We have been working to stop wars. Implicit in *every* action we have done, or word spoken, is an assumption that what we have done has helped stopped war, within a bunch of other assumptions about what causes wars. Right?

Maybe it is time we stopped asking the question, "What are the causes of wars", and simply investigate the *process* of wars.

If you have ever done much reading on the topic of causality, itself, you'll agree that determining the "cause" of anything is is a challenging question. For the briefest time, please look at the Wikipedia article on Causality.

http://en.wikipedia.org/wiki/Causality

To my mind, the word "Causality" itself, or at least my concept of its meaning, is a dead end. It gets you going off on the wrong direction, somehow. it almost implies purpose, or meaning, or some sort of cosmological order to the universe. Of course, there are many principles that are quite reliable in understanding or predicting the world--we are not living in a chaos. But there are unknowns.

I have been studying the Wikipedia article on War, finding it quite deficient and unsatisfying. TO understand my comments, please spend a few minutes reading the article. http://en.wikipedia.org/wiki/War

There have been at least 10,000 revisions to the page in the last 3 or 4 years alone. Go ahead and page through some of them, with the History function shown on the Article.

Obviously, there are many people and organizations with a great deal of money and other things at stake, should the public ever achieve a general, well-balanced understanding war.

Here is a much better examination of the causes of war, On the Causes of War. New York, Oxford University Press, 1996. 235 p. http://www.google.com/search?q="on+the+causes+of+war"+Hidemi+Suganami

And another, Download FREE .pdf version of "On The Causes of War," 289 pages, (1.35Mb). An outline of the book chapters can be seen below. ... http://www.gzmn.org/causes.htm

War can be understood and described at the physical and mechanical level, without difficulty. The movements of people and weapons, the places where it happened, and the dates and aftermath are so easily recorded. Historians and other observers, do this quite reliably after every war.

Unsurprisingly, authors of the Wikipedia article have published a decent definition of war, in the physical sense.

Similarly, before and during the process of war, a vast collection of physical things and events are easily observed having direct contact or connection with the physical war. Obviously, people and weapons and material are organized, produced, transported, etc. before and during the fighting, bombing, killing, etc. The processes immediately preceding or adjacent to war itself, are easily observed.

In any investigation of causes, a problem of boundaries always arises.

Determining the causes of things always has this problem, it's not unique to investigation of wars.

The war process is not easily distinguished from the indigenous process of the country. The origins of every bit of physical material and every person involved in fighting and supporting the war can be traced back in time, to less and less connected people and things, to a point where they are indistinguishable from other people and material indigenous to the land and people of the country that are not involved in war.

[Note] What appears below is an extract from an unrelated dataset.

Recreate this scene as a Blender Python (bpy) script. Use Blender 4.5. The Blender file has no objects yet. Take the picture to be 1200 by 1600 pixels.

Recognizing this fact, one should trace, and analyze, the material process of war only so far as necessary to answer necessary questions. You have to have a clear idea of what questions are necessary to ask. For example, I would suggest, the most important question is *whose* actions are effective and determinative in the stages of the war process, at which the pot boils over, and the train has left the station, etc. I assume neither that these people are numerous, nor that they are few (i.e. conspiracy theory) but rather, those people *must* be identified at least as a class, in order for the next phase of inquiry which is at the level of motivation, psychology, will.

As i said above, the processes of the wars engaged in by the U.S. during my lifetime have not been hard to observe or describe. The definition of "war" is available and accessible.

A process once recognized, is susceptible to interruption, impedance, resistance, attenuation, blockage, redirection or 100 other things.